Task description =
Please quote exactly the opening lines of the data, from the first line to the one where "screen('tall artificial hedge" appears.

Provided data =

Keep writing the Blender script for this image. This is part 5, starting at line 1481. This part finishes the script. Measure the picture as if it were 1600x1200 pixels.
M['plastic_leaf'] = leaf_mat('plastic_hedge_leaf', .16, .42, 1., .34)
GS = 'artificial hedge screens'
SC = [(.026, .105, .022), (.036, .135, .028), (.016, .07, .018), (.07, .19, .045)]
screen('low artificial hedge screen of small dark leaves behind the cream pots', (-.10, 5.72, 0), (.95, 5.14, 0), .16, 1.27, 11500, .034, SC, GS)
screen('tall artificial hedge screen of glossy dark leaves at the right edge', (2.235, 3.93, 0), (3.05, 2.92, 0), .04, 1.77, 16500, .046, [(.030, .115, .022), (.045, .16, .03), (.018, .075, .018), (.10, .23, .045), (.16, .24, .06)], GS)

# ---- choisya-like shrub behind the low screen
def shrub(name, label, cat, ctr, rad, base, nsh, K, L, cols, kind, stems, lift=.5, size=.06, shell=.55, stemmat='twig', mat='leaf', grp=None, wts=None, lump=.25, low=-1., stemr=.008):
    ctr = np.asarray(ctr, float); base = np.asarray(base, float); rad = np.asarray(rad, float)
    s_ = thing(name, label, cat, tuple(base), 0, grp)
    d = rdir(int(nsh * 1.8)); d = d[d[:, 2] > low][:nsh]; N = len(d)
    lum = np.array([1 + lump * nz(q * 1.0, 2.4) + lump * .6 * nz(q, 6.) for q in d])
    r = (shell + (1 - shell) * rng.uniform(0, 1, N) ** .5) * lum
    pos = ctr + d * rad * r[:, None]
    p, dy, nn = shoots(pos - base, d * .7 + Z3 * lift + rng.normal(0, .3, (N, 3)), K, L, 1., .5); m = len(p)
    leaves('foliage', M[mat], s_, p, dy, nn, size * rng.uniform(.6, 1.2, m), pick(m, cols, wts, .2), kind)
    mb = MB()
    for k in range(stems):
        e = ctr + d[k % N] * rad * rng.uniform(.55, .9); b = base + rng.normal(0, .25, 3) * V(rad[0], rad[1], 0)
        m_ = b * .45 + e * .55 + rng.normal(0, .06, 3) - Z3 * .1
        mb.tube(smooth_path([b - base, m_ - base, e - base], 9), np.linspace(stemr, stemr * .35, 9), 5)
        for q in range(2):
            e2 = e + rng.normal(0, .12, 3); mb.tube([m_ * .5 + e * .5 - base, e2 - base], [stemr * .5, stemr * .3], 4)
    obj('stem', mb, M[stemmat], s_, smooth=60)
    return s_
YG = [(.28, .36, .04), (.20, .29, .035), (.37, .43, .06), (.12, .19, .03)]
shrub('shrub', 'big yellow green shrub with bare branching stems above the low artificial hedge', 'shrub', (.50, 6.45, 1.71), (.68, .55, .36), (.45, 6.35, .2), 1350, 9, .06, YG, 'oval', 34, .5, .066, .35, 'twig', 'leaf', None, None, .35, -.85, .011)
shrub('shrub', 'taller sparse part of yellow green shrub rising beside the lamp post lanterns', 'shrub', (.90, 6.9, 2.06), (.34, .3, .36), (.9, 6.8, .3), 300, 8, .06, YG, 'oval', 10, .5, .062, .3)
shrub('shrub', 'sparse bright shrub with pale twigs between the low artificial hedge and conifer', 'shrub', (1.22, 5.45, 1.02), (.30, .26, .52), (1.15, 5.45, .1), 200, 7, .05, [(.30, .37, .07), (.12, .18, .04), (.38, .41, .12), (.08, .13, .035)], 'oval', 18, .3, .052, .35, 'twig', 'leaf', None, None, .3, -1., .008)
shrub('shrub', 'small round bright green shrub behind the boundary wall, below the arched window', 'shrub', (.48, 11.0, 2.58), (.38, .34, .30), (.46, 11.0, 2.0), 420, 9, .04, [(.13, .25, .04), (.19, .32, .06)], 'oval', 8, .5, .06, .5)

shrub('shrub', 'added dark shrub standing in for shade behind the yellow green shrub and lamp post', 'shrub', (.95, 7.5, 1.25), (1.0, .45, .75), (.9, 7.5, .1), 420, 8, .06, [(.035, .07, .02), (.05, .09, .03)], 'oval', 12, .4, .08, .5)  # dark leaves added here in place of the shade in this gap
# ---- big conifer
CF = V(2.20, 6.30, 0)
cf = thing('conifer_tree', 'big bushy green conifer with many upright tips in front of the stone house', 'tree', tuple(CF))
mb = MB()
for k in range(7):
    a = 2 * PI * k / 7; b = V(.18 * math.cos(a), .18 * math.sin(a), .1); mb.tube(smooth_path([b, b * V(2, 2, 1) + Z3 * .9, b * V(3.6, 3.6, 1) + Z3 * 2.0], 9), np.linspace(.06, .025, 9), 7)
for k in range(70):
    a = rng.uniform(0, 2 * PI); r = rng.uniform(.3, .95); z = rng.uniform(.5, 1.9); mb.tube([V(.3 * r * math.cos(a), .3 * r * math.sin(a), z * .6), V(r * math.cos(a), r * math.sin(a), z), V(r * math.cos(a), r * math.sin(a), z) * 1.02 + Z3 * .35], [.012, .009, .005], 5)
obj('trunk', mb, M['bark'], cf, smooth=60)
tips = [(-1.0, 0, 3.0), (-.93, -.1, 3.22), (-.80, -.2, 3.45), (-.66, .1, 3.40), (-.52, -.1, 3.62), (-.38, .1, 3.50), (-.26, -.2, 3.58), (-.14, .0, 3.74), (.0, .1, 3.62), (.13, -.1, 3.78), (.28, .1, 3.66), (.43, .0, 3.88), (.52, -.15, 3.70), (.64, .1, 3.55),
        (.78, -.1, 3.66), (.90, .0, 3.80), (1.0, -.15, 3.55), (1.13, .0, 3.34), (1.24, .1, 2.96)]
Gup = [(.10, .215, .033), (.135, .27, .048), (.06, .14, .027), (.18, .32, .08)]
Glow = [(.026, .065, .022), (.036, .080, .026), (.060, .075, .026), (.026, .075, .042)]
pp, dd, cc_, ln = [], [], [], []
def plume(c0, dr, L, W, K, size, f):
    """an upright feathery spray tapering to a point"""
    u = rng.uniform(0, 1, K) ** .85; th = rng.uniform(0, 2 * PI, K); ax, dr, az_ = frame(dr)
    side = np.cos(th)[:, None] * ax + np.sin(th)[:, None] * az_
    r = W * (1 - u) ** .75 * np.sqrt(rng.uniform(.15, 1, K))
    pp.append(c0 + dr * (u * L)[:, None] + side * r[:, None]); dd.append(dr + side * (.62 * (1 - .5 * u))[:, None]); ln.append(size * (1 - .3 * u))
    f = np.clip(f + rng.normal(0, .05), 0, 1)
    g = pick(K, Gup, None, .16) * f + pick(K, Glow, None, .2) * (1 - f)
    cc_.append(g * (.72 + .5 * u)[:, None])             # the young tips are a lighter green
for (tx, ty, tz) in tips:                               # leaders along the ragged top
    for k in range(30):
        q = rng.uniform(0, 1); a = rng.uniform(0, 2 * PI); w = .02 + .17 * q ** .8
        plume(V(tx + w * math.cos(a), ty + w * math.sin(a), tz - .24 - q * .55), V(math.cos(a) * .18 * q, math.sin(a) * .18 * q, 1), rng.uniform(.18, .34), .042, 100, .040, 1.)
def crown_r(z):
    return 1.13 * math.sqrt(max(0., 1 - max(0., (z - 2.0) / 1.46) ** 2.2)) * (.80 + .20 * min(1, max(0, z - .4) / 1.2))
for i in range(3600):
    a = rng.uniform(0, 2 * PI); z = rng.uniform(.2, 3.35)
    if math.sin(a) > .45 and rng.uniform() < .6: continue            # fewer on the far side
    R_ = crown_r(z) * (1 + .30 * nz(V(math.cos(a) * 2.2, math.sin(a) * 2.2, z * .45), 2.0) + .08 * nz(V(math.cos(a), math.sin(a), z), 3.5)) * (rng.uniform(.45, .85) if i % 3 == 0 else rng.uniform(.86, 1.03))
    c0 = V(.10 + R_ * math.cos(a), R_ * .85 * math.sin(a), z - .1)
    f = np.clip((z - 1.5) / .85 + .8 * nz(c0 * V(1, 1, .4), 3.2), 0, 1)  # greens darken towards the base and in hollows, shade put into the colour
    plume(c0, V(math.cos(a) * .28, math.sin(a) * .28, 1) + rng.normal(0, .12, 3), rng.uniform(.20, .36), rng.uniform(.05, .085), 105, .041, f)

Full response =
Keep writing the Blender script for this image. This is part 5, starting at line 1481. This part finishes the script. Measure the picture as if it were 1600x1200 pixels.
M['plastic_leaf'] = leaf_mat('plastic_hedge_leaf', .16, .42, 1., .34)
GS = 'artificial hedge screens'
SC = [(.026, .105, .022), (.036, .135, .028), (.016, .07, .018), (.07, .19, .045)]
screen('low artificial hedge screen of small dark leaves behind the cream pots', (-.10, 5.72, 0), (.95, 5.14, 0), .16, 1.27, 11500, .034, SC, GS)
screen('tall artificial hedge screen of glossy dark leaves at the right edge', (2.235, 3.93, 0), (3.05, 2.92, 0), .04, 1.77, 16500, .046, [(.030, .115, .022), (.045, .16, .03), (.018, .075, .018), (.10, .23, .045), (.16, .24, .06)], GS)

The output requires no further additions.